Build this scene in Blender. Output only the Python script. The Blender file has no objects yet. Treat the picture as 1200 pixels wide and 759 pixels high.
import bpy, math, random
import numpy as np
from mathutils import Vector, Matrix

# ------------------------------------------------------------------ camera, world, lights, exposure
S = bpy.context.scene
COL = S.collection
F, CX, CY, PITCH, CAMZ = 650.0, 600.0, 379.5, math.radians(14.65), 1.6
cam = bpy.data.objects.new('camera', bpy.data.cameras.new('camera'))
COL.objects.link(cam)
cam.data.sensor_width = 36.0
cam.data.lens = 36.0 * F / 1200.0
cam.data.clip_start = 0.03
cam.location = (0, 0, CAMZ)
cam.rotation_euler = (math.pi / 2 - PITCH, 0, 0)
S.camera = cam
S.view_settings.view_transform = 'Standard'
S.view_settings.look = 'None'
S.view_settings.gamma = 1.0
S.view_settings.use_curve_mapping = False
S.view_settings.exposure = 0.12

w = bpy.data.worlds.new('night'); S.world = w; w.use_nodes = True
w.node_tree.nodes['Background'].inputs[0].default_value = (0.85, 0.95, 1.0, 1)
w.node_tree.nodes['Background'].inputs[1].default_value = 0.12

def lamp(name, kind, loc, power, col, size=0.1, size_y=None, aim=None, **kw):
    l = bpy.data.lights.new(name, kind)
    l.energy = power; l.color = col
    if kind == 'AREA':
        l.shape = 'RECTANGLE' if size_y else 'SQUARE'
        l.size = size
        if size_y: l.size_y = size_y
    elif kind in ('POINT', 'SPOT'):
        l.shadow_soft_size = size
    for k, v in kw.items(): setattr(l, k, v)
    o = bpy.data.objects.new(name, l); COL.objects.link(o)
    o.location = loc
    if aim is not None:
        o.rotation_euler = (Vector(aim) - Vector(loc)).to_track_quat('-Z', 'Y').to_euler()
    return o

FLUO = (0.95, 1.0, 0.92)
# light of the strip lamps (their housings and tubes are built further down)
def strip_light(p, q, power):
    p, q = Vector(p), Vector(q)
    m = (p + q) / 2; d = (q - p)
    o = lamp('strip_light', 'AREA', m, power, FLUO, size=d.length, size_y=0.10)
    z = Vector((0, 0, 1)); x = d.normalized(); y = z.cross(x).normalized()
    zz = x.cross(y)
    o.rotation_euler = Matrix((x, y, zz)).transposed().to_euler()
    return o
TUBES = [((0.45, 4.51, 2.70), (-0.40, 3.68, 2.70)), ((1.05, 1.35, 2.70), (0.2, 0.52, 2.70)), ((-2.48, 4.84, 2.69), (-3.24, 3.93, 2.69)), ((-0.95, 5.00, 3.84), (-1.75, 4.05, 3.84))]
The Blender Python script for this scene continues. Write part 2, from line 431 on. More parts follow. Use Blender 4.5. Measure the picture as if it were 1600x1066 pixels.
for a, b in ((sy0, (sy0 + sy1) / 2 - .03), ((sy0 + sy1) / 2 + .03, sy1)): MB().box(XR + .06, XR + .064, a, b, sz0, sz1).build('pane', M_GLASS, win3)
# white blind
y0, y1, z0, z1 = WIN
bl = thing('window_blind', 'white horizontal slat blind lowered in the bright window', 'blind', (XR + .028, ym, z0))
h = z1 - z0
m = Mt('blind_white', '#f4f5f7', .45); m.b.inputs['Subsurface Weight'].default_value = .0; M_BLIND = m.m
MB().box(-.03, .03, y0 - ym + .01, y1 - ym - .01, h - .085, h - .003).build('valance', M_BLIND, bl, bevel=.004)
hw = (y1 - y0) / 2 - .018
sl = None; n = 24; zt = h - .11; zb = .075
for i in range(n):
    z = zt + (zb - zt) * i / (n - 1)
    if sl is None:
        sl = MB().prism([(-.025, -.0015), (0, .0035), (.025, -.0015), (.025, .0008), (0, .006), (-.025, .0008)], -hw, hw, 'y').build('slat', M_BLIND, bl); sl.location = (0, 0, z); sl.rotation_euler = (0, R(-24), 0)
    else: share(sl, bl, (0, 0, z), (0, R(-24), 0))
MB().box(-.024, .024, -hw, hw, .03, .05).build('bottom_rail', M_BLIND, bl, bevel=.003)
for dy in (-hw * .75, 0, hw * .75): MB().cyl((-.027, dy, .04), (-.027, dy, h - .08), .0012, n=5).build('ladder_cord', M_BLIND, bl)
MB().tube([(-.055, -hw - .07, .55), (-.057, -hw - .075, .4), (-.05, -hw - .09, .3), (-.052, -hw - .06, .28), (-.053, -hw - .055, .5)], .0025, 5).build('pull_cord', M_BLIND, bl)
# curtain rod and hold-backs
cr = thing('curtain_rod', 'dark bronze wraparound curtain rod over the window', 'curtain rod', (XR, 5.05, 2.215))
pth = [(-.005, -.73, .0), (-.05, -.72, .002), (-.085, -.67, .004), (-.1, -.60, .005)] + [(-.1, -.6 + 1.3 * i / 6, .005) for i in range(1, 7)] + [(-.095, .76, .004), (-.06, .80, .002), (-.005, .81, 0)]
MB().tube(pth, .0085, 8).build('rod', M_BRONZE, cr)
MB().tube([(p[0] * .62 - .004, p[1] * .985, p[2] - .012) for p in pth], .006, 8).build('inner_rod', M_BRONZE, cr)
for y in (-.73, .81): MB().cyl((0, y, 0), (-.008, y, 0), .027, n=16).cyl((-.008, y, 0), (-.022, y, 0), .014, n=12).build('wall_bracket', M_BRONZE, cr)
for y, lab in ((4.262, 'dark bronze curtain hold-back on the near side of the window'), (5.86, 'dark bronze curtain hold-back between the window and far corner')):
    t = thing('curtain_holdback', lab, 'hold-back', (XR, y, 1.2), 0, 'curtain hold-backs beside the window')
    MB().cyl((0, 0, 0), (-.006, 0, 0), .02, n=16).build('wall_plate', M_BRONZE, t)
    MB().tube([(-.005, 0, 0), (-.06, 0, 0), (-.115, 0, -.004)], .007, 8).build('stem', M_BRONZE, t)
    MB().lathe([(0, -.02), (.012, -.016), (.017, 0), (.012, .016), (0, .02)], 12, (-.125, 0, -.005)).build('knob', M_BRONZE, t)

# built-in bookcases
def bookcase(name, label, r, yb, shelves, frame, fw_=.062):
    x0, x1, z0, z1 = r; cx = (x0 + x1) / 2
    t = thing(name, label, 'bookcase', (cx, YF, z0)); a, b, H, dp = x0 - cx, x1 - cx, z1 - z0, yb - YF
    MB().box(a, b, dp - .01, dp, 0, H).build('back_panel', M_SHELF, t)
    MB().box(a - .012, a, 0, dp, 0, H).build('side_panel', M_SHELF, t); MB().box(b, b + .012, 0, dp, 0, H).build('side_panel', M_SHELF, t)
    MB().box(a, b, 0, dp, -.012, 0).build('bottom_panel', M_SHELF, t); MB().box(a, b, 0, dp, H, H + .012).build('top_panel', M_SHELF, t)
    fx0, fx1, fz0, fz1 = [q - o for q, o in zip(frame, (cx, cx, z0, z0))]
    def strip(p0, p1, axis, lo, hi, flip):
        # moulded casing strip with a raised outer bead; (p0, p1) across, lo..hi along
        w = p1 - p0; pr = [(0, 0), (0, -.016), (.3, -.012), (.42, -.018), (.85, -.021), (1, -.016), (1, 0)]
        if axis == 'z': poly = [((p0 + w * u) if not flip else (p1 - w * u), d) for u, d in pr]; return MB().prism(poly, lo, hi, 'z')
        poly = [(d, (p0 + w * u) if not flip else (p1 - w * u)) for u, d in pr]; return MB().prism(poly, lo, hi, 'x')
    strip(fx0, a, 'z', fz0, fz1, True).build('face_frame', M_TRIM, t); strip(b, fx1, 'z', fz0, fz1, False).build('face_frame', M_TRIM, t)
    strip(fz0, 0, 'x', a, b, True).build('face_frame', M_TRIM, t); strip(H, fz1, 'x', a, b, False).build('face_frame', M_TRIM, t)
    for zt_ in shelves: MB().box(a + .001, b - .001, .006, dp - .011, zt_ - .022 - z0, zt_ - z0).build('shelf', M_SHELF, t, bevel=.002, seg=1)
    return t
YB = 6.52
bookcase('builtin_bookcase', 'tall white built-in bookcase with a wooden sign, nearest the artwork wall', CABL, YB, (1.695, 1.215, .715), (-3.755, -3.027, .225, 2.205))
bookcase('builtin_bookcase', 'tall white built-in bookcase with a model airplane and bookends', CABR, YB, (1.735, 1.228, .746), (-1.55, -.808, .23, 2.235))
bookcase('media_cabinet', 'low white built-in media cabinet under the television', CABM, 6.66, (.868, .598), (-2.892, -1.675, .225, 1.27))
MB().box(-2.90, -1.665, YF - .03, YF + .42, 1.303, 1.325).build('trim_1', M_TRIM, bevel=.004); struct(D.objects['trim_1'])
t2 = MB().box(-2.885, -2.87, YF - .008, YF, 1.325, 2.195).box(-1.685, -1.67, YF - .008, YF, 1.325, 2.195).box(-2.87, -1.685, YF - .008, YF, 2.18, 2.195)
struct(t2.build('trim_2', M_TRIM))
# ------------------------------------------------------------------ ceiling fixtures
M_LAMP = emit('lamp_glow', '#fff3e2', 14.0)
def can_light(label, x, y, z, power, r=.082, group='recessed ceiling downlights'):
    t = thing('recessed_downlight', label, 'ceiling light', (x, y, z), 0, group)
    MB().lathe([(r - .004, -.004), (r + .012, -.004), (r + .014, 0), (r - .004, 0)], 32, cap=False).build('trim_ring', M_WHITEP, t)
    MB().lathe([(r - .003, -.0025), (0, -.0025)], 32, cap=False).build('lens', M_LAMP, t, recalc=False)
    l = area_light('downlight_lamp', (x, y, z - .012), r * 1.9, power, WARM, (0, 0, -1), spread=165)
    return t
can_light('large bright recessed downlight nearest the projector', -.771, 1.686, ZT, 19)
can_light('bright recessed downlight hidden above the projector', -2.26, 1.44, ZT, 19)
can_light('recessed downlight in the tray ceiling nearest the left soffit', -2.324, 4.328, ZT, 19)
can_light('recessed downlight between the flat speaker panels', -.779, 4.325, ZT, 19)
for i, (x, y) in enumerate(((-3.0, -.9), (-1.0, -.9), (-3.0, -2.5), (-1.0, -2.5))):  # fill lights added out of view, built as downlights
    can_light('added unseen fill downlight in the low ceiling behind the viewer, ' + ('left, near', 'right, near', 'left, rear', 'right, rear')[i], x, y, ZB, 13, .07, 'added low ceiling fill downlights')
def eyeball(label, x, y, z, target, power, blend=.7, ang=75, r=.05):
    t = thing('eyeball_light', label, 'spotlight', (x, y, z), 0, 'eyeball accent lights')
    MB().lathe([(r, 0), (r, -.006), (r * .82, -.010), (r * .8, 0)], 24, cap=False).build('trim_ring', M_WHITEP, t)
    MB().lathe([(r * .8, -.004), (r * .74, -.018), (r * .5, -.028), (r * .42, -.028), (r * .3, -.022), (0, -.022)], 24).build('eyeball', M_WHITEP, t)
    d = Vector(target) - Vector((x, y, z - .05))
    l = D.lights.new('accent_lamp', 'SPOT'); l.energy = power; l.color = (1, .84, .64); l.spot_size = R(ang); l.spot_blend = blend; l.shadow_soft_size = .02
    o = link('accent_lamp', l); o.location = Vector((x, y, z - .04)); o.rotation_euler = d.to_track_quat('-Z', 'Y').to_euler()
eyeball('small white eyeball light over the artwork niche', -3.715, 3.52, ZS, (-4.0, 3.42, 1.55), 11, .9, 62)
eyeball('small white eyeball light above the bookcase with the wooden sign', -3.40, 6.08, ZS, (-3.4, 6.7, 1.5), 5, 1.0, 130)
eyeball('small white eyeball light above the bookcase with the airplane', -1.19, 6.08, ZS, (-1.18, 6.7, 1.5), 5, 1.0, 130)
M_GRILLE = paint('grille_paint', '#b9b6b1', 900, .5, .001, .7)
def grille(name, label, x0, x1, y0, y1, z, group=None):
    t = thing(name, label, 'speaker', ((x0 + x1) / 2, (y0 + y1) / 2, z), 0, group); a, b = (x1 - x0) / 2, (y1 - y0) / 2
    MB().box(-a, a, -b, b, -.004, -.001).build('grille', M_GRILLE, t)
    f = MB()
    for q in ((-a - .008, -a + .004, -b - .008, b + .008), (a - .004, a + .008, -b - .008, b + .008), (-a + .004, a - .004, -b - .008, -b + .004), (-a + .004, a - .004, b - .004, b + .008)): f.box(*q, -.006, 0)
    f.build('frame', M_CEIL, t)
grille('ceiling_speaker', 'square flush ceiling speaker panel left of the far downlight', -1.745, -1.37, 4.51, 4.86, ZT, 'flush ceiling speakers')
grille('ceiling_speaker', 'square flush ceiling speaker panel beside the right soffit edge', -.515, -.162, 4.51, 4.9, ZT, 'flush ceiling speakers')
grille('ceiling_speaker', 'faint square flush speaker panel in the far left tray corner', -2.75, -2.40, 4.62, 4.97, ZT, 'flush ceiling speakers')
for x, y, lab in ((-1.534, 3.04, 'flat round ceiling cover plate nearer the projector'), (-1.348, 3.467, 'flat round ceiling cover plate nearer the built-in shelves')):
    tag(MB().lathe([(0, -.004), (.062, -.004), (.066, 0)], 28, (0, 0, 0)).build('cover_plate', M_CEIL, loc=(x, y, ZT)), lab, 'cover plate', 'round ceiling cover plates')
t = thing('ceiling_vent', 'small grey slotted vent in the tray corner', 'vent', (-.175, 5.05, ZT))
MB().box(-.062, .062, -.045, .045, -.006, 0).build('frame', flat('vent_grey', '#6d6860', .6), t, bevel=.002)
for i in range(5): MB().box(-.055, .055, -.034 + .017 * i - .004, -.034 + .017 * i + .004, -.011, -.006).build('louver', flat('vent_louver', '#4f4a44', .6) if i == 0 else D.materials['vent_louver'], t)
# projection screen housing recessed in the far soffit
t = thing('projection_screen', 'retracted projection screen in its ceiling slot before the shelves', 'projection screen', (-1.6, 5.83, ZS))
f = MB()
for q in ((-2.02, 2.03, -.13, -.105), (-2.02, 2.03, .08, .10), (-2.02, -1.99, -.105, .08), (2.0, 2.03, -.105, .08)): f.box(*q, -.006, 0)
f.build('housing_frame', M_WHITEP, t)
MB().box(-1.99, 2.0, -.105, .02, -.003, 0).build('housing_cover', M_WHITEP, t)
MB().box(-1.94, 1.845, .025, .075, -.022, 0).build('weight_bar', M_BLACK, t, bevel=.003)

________

## Exercise
Pull every line containing "objects" from the material above.

## Solution for this problem
Build this scene in Blender. Output only the Python script. The Blender file has no objects yet. Treat the picture as 1200 pixels wide and 759 pixels high.
cam = bpy.data.objects.new('camera', bpy.data.cameras.new('camera'))
COL.objects.link(cam)
    o = bpy.data.objects.new(name, l); COL.objects.link(o)
MB().box(-2.90, -1.665, YF - .03, YF + .42, 1.303, 1.325).build('trim_1', M_TRIM, bevel=.004); struct(D.objects['trim_1'])